• Fri. Jun 14th, 2024

Large Banks Sound Warnings on Office Loans While Stressing Limited Exposure


Apr 17, 2023
Wells Fargo's headquarters in San Francisco. (CoStar)


Wells Fargo, one of the largest U.S. commercial real estate lenders, set aside more money this year because of concerns some of those property loans could go bad. But the San Francisco-based bank and two other lenders are cautioning investors that the sky is not falling — at least not yet.

During the first quarter, Wells Fargo increased its loan-loss allowance by $643 million, an estimate of how much it won’t recover from bad loans. The bank singled out commercial real estate, and especially office loans, in putting the money aside, a move analysts say could become more common as the year goes on.

Executives at Wells Fargo, JPMorgan Chase and PNC Financial Services Group, which kicked off earnings report season for the banking industry Friday, said they are still making new loans on commercial properties. The recent failures of Silicon Valley Bank and Signature Bank may have rattled some investors, but banks say lending hasn’t come to a halt.

“I wouldn’t use the words credit crunch, if I were you,” said JPMorgan CEO Jamie Dimon in response to an analyst — who asked if there’s a credit crunch.

“Obviously, there’s going to be a little bit of tightening and most of that will be around certain real estate things,” Dimon said. “It’s not a credit crunch.”

However, with the threat of a recession still lurking, banks appear more focused than ever on commercial real estate loans, particularly on multitenant office buildings.

Office property borrowers should expect to get a call soon from banks, if they haven’t already, Stuart Plesser, senior director at S&P Global Ratings, told CoStar News. Loan officers want more clarity on what office owners plan to do about loans coming due soon.

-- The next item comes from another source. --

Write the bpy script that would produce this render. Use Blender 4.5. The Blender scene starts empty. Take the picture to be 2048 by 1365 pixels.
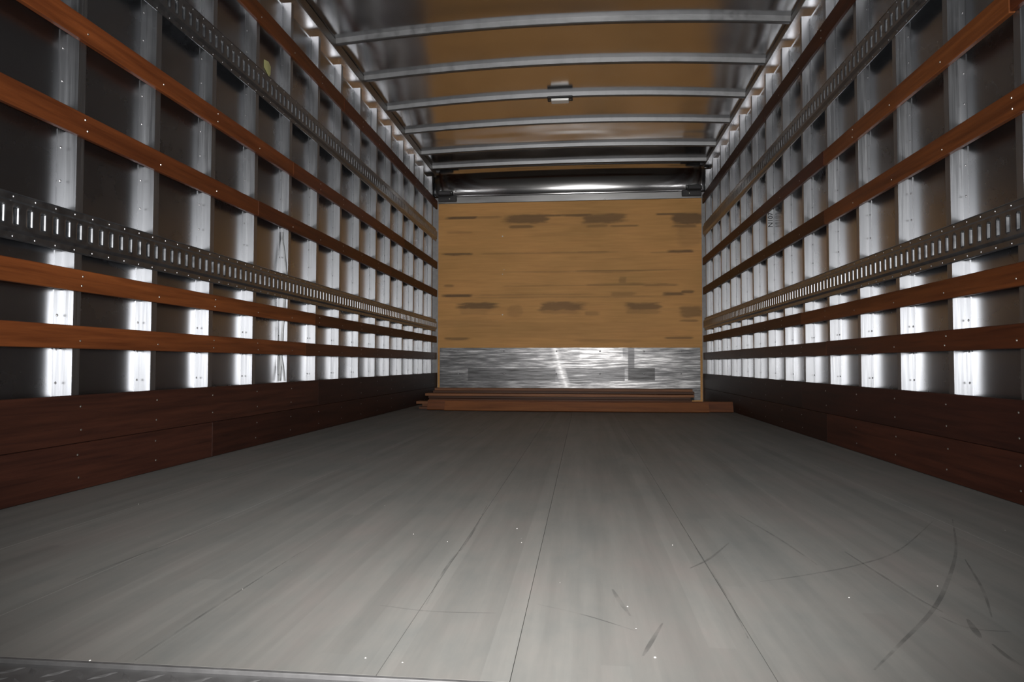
import bpy, bmesh, math, random
import numpy as np
from mathutils import Vector, Matrix, noise

random.seed(7)
rng = np.random.default_rng(7)
sc = bpy.context.scene
COL = sc.collection

# ------------------------------------------------------------------ camera
F_PX = 1365.0
YAW, PITCH, ROLL = math.radians(5.986), math.radians(1.887), math.radians(0.0975)
CAM = Vector((0.1505, 0.0, 0.3555))
fw = Vector((-math.sin(YAW) * math.cos(PITCH), math.cos(YAW) * math.cos(PITCH), math.sin(PITCH)))
rt = Vector((math.cos(YAW), math.sin(YAW), 0))
up = rt.cross(fw)
rt, up = rt * math.cos(ROLL) + up * math.sin(ROLL), up * math.cos(ROLL) - rt * math.sin(ROLL)
cam_d = bpy.data.cameras.new('camera')
cam_d.sensor_width = 36.0
cam_d.lens = F_PX / 2048.0 * 36.0
cam_d.clip_start = 0.02
cam = bpy.data.objects.new('camera', cam_d)
COL.objects.link(cam)
cam.matrix_world = Matrix(((rt.x, up.x, -fw.x, CAM.x), (rt.y, up.y, -fw.y, CAM.y), (rt.z, up.z, -fw.z, CAM.z), (0, 0, 0, 1)))
sc.camera = cam

# ------------------------------------------------------------------ faint dark sky outside the open rear end
world = bpy.data.worlds.new('dark_sky')
sc.world = world
world.use_nodes = True
bg = world.node_tree.nodes['Background']
bg.inputs[0].default_value = (0.93, 0.97, 1.0, 1)
bg.inputs[1].default_value = 0.02

# ------------------------------------------------------------------ camera flash (the lamp that lights the cargo box)
fl_d = bpy.data.lights.new('camera_flash', 'SPOT')
fl_d.energy = 395.0
fl_d.color = (1.0, 0.975, 0.94)
fl_d.spot_size = math.radians(113)
fl_d.spot_blend = 1.0
fl_d.shadow_soft_size = 0.025
fl = bpy.data.objects.new('camera_flash', fl_d)
COL.objects.link(fl)
fl.matrix_world = Matrix.Translation(up * 0.11) @ cam.matrix_world @ Matrix.Rotation(math.radians(8.0), 4, 'X')

sc.view_settings.view_transform = 'Standard'
sc.view_settings.look = 'None'
sc.view_settings.gamma = 1.0
sc.view_settings.use_curve_mapping = False
sc.view_settings.exposure = 0.0
sc.cycles.blur_glossy = 0.3
sc.cycles.sample_clamp_indirect = 5.0

# ------------------------------------------------------------------ dimensions (metres; x across, y towards the front wall, z up from the floor)
XP = 1.26            # plane of the post faces
DEP = 0.038          # post depth
XS = XP + DEP        # plane of the wall sheets
SP = 0.34458         # post spacing
YL, YR = 1.7554, 1.8398   # first post in view, left and right wall
Y0 = 0.60            # rear end of the walls
YF = 6.45            # front wall
TH = 0.0165          # slat thickness
HB = {-1: 2.110, 1: 2.130}  # underside of the top rail
HT = 2.190

# ------------------------------------------------------------------ helpers
def tag(o, label=None, cat=None, group=None, kind=None):
    if label: o['label'] = label
    if cat: o['category'] = cat
    if group: o['group'] = group
    if kind: o['kind'] = kind
    return o

def link(name, me, mat=None, parent=None, loc=None):
    o = bpy.data.objects.new(name, me)
    COL.objects.link(o)
    if mat and not me.materials: me.materials.append(mat)
    if loc is not None: o.location = loc
    if parent:
        o.parent = parent
        o.matrix_parent_inverse = Matrix.Translation(-Vector(parent_world(parent)))
    return o

def parent_world(o):
    v = Vector(o.location)
    if o.parent: v = v  # every location below is given in world space, see link()
    return v

def finish(bm, name, mat, parent=None, smooth=False, origin='base', recalc=True):
    """bmesh in world coordinates -> ONE mesh object whose origin sits at its base"""
    if recalc: bmesh.ops.recalc_face_normals(bm, faces=bm.faces[:])
    xs = [v.co.x for v in bm.verts]; ys = [v.co.y for v in bm.verts]; zs = [v.co.z for v in bm.verts]
    c = Vector(((min(xs) + max(xs)) / 2, (min(ys) + max(ys)) / 2, min(zs)))
    for v in bm.verts: v.co -= c
    me = bpy.data.meshes.new(name)
    bm.to_mesh(me); bm.free()
    if smooth: me.polygons.foreach_set('use_smooth', [True] * len(me.polygons))
    me.materials.append(mat)
    o = bpy.data.objects.new(name, me)
    COL.objects.link(o)
    place(o, c, parent)
    return o

WORLD = {}
def place(o, w, parent=None):
    """put o at world position w; identity rotations for all parents"""
    w = Vector(w)
    WORLD[o] = w
    if parent:
        o.parent = parent
        o.location = w - WORLD[parent]
    else:
        o.location = w

def empty(name, w):
    o = bpy.data.objects.new(name, None)
    o.empty_display_size = 0.1
    COL.objects.link(o)
    place(o, w)
    return o

def box(bm, x0, x1, y0, y1, z0, z1, bev=0.0, seg=1):
    vs = [bm.verts.new((x, y, z)) for x in (x0, x1) for y in (y0, y1) for z in (z0, z1)]
    fs = []
    for q in ((0, 1, 3, 2), (4, 6, 7, 5), (0, 4, 5, 1), (2, 3, 7, 6), (0, 2, 6, 4), (1, 5, 7, 3)):
        fs.append(bm.faces.new([vs[i] for i in q]))
    if bev > 0:
        bmesh.ops.recalc_face_normals(bm, faces=fs)
        es = list({e for f in fs for e in f.edges})
        bmesh.ops.bevel(bm, geom=es, offset=bev, segments=seg, affect='EDGES', profile=0.5)
    return bm

def boxobj(name, mat, x0, x1, y0, y1, z0, z1, parent=None, bev=0.0):
    bm = bmesh.new()
    box(bm, min(x0, x1), max(x0, x1), min(y0, y1), max(y0, y1), z0, z1, bev)
    return finish(bm, name, mat, parent)

def dome(bm, c, nrm, r, h, n=7):
    """low screw or rivet head standing on a surface"""
    nrm = Vector(nrm).normalized()
    a = nrm.orthogonal().normalized(); b = nrm.cross(a)
    c = Vector(c)
    r0 = [bm.verts.new(c + a * math.cos(t) * r + b * math.sin(t) * r) for t in [2 * math.pi * i / n for i in range(n)]]
    r1 = [bm.verts.new(c + nrm * h * 0.75 + (a * math.cos(t) + b * math.sin(t)) * r * 0.65) for t in [2 * math.pi * i / n for i in range(n)]]
    top = bm.verts.new(c + nrm * h)
    for i in range(n):
        j = (i + 1) % n
        bm.faces.new((r0[i], r0[j], r1[j], r1[i]))
        bm.faces.new((r1[i], r1[j], top))

def extrude_profile(bm, pts, axis, a, b):
    """closed polygon pts (2-D) swept from a to b along axis 'z' (pts are x,y) or 'y' (pts are x,z)"""
    def P(p, t): return (p[0], p[1], t) if axis == 'z' else (p[0], t, p[1])
    A = [bm.verts.new(P(p, a)) for p in pts]
    B = [bm.verts.new(P(p, b)) for p in pts]
    n = len(pts)
    for i in range(n):
        j = (i + 1) % n
        bm.faces.new((A[i], A[j], B[j], B[i]))
    bm.faces.new(A[::-1]); bm.faces.new(B)

# ------------------------------------------------------------------ materials
def newmat(name):
    m = bpy.data.materials.new(name)
    m.use_nodes = True
    nt = m.node_tree
    return m, nt, nt.nodes['Principled BSDF']

def N(nt, typ, **kw):
    n = nt.nodes.new(typ)
    for k, v in kw.items():
        if k in n.inputs.keys() if hasattr(n.inputs, 'keys') else False: n.inputs[k].default_value = v
        else: setattr(n, k, v)
    return n

def coords(nt, scale, per_object=True):
    tc = nt.nodes.new('ShaderNodeTexCoord')
    mp = nt.nodes.new('ShaderNodeMapping')
    mp.inputs['Scale'].default_value = scale
    nt.links.new(tc.outputs['Object'], mp.inputs['Vector'])
    if per_object:
        oi = nt.nodes.new('ShaderNodeObjectInfo')
        cb = nt.nodes.new('ShaderNodeCombineXYZ')
        ml = nt.nodes.new('ShaderNodeMath'); ml.operation = 'MULTIPLY'; ml.inputs[1].default_value = 37.0
        nt.links.new(oi.outputs['Random'], ml.inputs[0])
        for k in range(3): nt.links.new(ml.outputs[0], cb.inputs[k])
        nt.links.new(cb.outputs[0], mp.inputs['Location'])
    return mp.outputs['Vector']

def noise_tex(nt, vec, scale, detail=4, rough=0.55, dist=0.0):
    n = nt.nodes.new('ShaderNodeTexNoise')
    n.inputs['Scale'].default_value = scale
    n.inputs['Detail'].default_value = detail
    n.inputs['Roughness'].default_value = rough
    n.inputs['Distortion'].default_value = dist
    nt.links.new(vec, n.inputs['Vector'])
    return n.outputs['Fac']

def ramp(nt, fac, stops):
    r = nt.nodes.new('ShaderNodeValToRGB')
    els = r.color_ramp.elements
    while len(els) < len(stops): els.new(0.5)
    for e, (p, c) in zip(els, stops):
        e.position = p
        e.color = (c, c, c, 1) if isinstance(c, (int, float)) else (*c, 1)
    nt.links.new(fac, r.inputs[0])
    return r.outputs[0]

def mixc(nt, a, b, fac=0.5, mode='MIX'):
    m = nt.nodes.new('ShaderNodeMix'); m.data_type = 'RGBA'; m.blend_type = mode
    for sock, v in ((m.inputs[6], a), (m.inputs[7], b)):
        if isinstance(v, tuple): sock.default_value = (*v, 1)
        else: nt.links.new(v, sock)
    if isinstance(fac, (int, float)): m.inputs[0].default_value = fac
    else: nt.links.new(fac, m.inputs[0])
    return m.outputs[2]

def bump(nt, height, strength, dist, bsdf):
    b = nt.nodes.new('ShaderNodeBump')
    b.inputs['Strength'].default_value = strength
    b.inputs['Distance'].default_value = dist
    nt.links.new(height, b.inputs['Height'])
    nt.links.new(b.outputs[0], bsdf.inputs['Normal'])

def metal(name, base, rough, grain=(1, 1, 1), gs=30.0, spread=0.12, wav=0.0, wavs=2.0, metallic=1.0):
    m, nt, p = newmat(name)
    v = coords(nt, grain)
    f = noise_tex(nt, v, gs, 5, 0.6)
    nt.links.new(ramp(nt, f, [(0.3, tuple(c * 0.86 for c in base)), (0.7, base)]), p.inputs['Base Color'])
    r = ramp(nt, f, [(0.25, max(0.02, rough - spread)), (0.75, rough + spread)])
    nt.links.new(r, p.inputs['Roughness'])
    p.inputs['Metallic'].default_value = metallic
    if wav > 0:
        v2 = coords(nt, (1, 1, 1))
        bump(nt, noise_tex(nt, v2, wavs, 2, 0.5), wav, 0.05, p)
    return m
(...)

“On loans coming due in the next year or two, it would be wise to have those discussions,” Plesser said.

Bankers have been focused on the financial condition of their office-based loan books for months. And regulators have warned banks since last summer to be on their toes, especially banks with the highest concentration of commercial real estate loans.

In coming weeks, some banks will probably ask borrowers to refinance outstanding loans, especially if the property’s value has declined in recent months, Plesser said. The additional equity that results will serve to protect banks if the loans go bad.

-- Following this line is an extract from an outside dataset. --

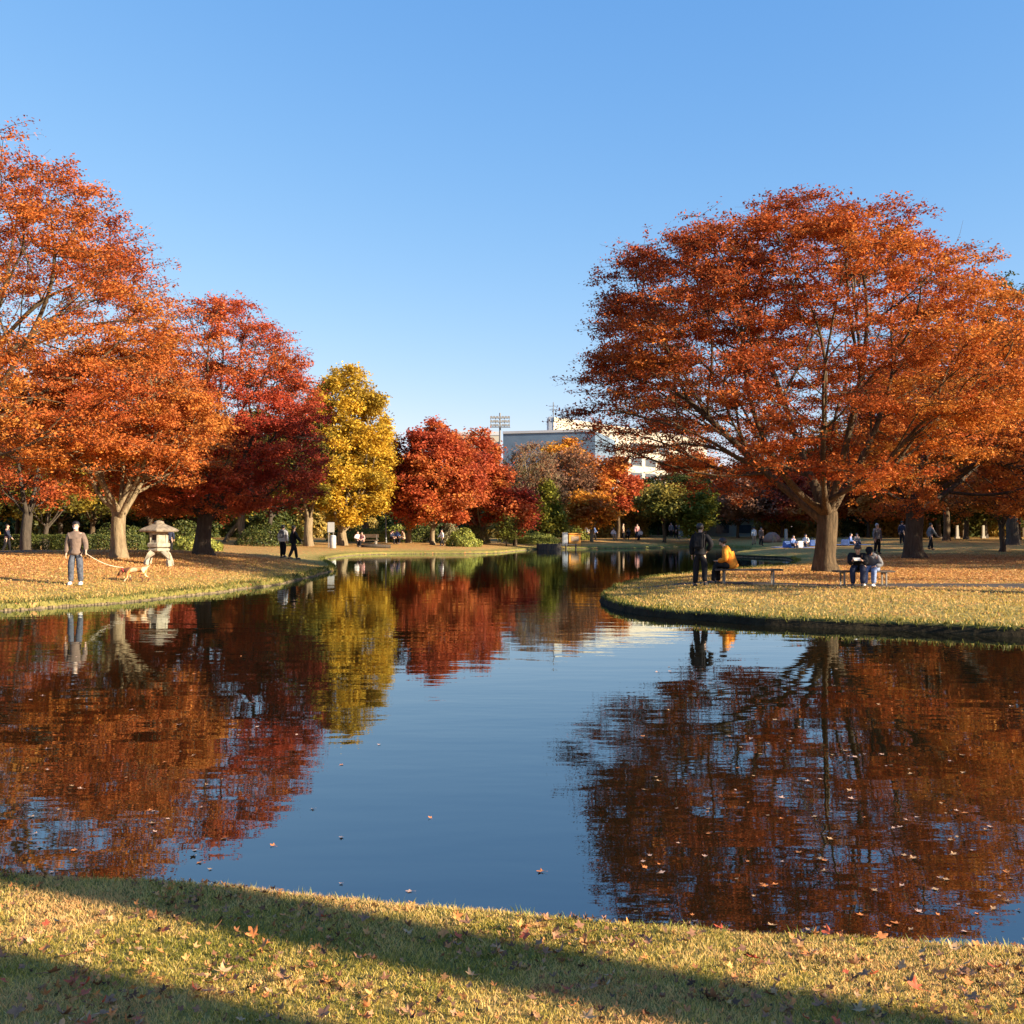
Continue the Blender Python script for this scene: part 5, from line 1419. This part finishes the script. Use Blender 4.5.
def lobed_litter(P, Z):
    n = len(P); VV = []; FF = []; CC = []; NP_ = []; base = 0
    pal = np.array(((0.62, 0.27, 0.09), (0.45, 0.18, 0.07), (0.2, 0.09, 0.05), (0.5, 0.27, 0.11), (0.1, 0.055, 0.035), (0.36, 0.19, 0.1)))
    tp = []
    for me in variants:
        v_ = np.array([tuple(q.co) for q in me.vertices]); f_ = [tuple(p.vertices) for p in me.polygons][:20]; tp.append((v_[:21], np.array(f_)))
    for i in range(n):
        v_, f_ = tp[i % 4]; s_ = rng.uniform(.008, .026)
        e = Matrix.Rotation(rng.uniform(0, 6.28), 3, 'Z'); e = Matrix.Rotation(rng.normal() * .5, 3, 'X') @ Matrix.Rotation(rng.normal() * .5, 3, 'Y') @ e
        w_ = (v_ * np.array([1, 1, rng.uniform(.6, 1.6)]) * s_) @ np.array(e).T + np.array([P[i, 0], P[i, 1], Z[i] + rng.uniform(.006, .02)])
        VV.append(w_); FF.append(f_ + base); base += len(w_); CC.append(np.repeat(pal[rng.integers(6)][None] * rng.uniform(.7, 1.3), len(w_), axis=0))
    me = mesh_np('leaf_litter', np.concatenate(VV), np.concatenate(FF).ravel(), 3, colors=np.clip(np.concatenate(CC), 0, .9)); me.materials.append(LITTER)
    tag(link('leaf_litter', me), 'crumbled brown leaves scattered through the near grass', 'fallen leaves', kind='stuff')
lobed_litter(P, GH(P))
rl = random.Random(12); cnt = 0
while cnt < 210:
    px = rl.uniform(-5, 1029); py = rl.uniform(880, 1030)
    D = 1.62 * F / (py - HZ); x = (px - 512) / F * D
    if sdist([(x, D)])[0] < .12: continue
    if noise.noise(Vector((x * 1.1 + 5, D * 1.6, 2))) + rl.gauss(0, .25) < -.02: continue
    mi = rl.choice((0, 2, 2, 3, 2, 1)); nm = ('orange', 'red', 'brown', 'straw')[mi]
    o = link('fallen_leaf', vm(rl.randrange(4), mi)); s_ = rl.uniform(.02, .042)
    o.scale = (s_, s_, s_); o.location = (x, D, float(GH([(x, D)])[0]) + .022); o.rotation_euler = (rl.gauss(0, .4), rl.gauss(0, .4), rl.uniform(0, 6.28))
    tag(o, 'curled %s leaf lying in the short grass of the near bank' % nm, 'leaf', 'fallen leaves in the near grass'); cnt += 1
cnt = 0
while cnt < 190:
    px = rl.uniform(0, 1024); py = 640 + 290 * rl.random() ** .8
    w_ = .9 if (px < 260 or px > 620) else .22
    if rl.random() > w_: continue
    D = 1.95 * F / (py - HZ); x = (px - 512) / F * D
    if sdist([(x, D)])[0] > -.25: continue
    mi = rl.choice((3, 4, 4, 3, 0)); nm = ('orange', 'red', 'brown', 'straw', 'pale pinkish')[mi]
    o = link('floating_leaf', vm(rl.choice((0, 1, 3)), mi)); s_ = rl.uniform(.014, .03) * (1.0 if py > 760 else 1.25)
    o.scale = (s_, s_, s_ * .4); o.location = (x, D, .004); o.rotation_euler = (rl.gauss(0, .1), rl.gauss(0, .1), rl.uniform(0, 6.28))
    tag(o, 'small %s leaf floating on the pond' % nm, 'leaf', 'leaves floating on the pond'); cnt += 1

# ------------------------------------------------------------------ light, sky, camera
w = bpy.data.worlds.new('World'); scene.world = w; w.use_nodes = True
nt = w.node_tree; nt.nodes.clear()
sky = nt.nodes.new('ShaderNodeTexSky'); sky.sky_type = 'NISHITA'; sky.sun_disc = False
sky.sun_elevation = SUN_EL
# sun_rotation turns clockwise from +Y seen from above
sky.sun_rotation = PI / 2 + SUN_AZ
sky.altitude = 50; sky.air_density = 1.0; sky.dust_density = 0.1; sky.ozone_density = 3.2
bg = nt.nodes.new('ShaderNodeBackground'); bg.inputs[1].default_value = 0.09
wo = nt.nodes.new('ShaderNodeOutputWorld')
sp = nt.nodes.new('ShaderNodeSeparateColor'); cb = nt.nodes.new('ShaderNodeCombineColor'); nt.links.new(sky.outputs[0], sp.inputs[0])
for ch, (a_, g_) in enumerate(((0.864, 1.09), (1.25, 0.69), (2.36, 0.36))):      # the clear November blue of the place
    pw_ = nt.nodes.new('ShaderNodeMath'); pw_.operation = 'POWER'; pw_.inputs[1].default_value = g_
    ml = nt.nodes.new('ShaderNodeMath'); ml.operation = 'MULTIPLY'; ml.inputs[1].default_value = a_
    nt.links.new(sp.outputs[ch], pw_.inputs[0]); nt.links.new(pw_.outputs[0], ml.inputs[0]); nt.links.new(ml.outputs[0], cb.inputs[ch])
nt.links.new(cb.outputs[0], bg.inputs[0]); nt.links.new(bg.outputs[0], wo.inputs[0])
sd = bpy.data.lights.new('sun', 'SUN'); sd.energy = 5.0; sd.angle = R(0.5); sd.color = (1.0, 0.83, 0.6)
so = bpy.data.objects.new('sun', sd); col.objects.link(so)
tos = Vector((math.cos(SUN_AZ) * math.cos(SUN_EL), -math.sin(SUN_AZ) * math.cos(SUN_EL), math.sin(SUN_EL)))
so.rotation_euler = tos.to_track_quat('Z', 'Y').to_euler()
cam = bpy.data.cameras.new('camera'); cam.lens = 36; cam.sensor_width = 36; cam.clip_end = 6000; cam.clip_start = 0.05
co = bpy.data.objects.new('camera', cam); col.objects.link(co)
co.location = (0, 0, CZ); co.rotation_euler = (R(90) + math.atan(15 / 1024), 0, 0)
scene.camera = co
vs_ = scene.view_settings
scene.display_settings.display_device = 'sRGB'
vs_.view_transform = 'Standard'; vs_.look = 'None'; vs_.exposure = 1.45; vs_.gamma = 1; vs_.use_curve_mapping = False
cy = scene.cycles
cy.max_bounces = 5; cy.diffuse_bounces = 3; cy.glossy_bounces = 3; cy.transmission_bounces = 3; cy.transparent_max_bounces = 4
cy.caustics_reflective = False; cy.caustics_refractive = False
cy.use_denoising = True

Wells Fargo, JPMorgan and PNC executives all stressed during Friday’s conference calls that exposure of those banks to risky office properties was limited

While Wells Fargo boosted its loan-loss allowance, Mike Santomassimo, the bank’s chief financial officer, said during the call that was a defensive move in the event the office market worsens.

“This will likely play out over an extended period of time,” Santomassimo said. “We’re not seeing a lot of near-term stress.”

Commercial real estate is a small part of JPMorgan Chase’s overall banking business and its portfolio includes few distressed properties, according to Jeremy Barnum, JPMorgan’s chief financial officer.

“Let me remind you that our office sector exposure is less than 10% of our portfolio and is focused in the urban dense markets,” Barnum said.

The office market represents only 2.7% of PNC’s total $36 billion commercial real estate loan book, said Robert Reilly, PNC’s chief financial officer. About 0.2% of those loans are delinquent, he said.

Multitenant office buildings are the area of concern for PNC and the buildings attached to loans in its portfolio are about 70% occupied, Reilly said.

“That’s where we see increasing stress and a rising level” of assets being transferred to delinquency, Reilly said.

But, banks’ portfolios of commercial real estate loans have continued to grow. At Wells Fargo, commercial real estate loans rose 3.1% to $154.7 billion in the first quarter compared to the same time a year earlier. PNC’s commercial property loans increased 5.3% to $35.9 billion.

JPMorgan does not break out figures for commercial real estate lending in quarterly earnings reports. It will file those numbers later this month with federal regulators.

If borrowers aren’t willing to fork over more equity, they could search for a nonbank lender that’s willing to take on more risk and refinance their loan. But even nonbank lenders are being more cautious these days, Brendan Browne, senior director at S&P Global Ratings, told CoStar News.

“Nonbank lenders may be less willing to make that type of loan today than they were a year ago,” Browne said.

Browne said he expects to see more office owners let properties go into foreclosure this year, rather than wager more of their own equity to refinance a loan.

The Century Plaza mixed-use development in Los Angeles was sold in a foreclosure auction in early April to two British billionaire brothers. Columbia Property Trust in February defaulted on a $1.72 billion loan backed by seven office towers in a step toward a potential foreclosure.

Two regional banks — M&T Bank in Buffalo, New York, and Pinnacle Financial in Nashville, Tennessee — report first-quarter earnings on Monday. About two dozen other banks will issue earnings reports later in the week, including Bank of America and Goldman Sachs.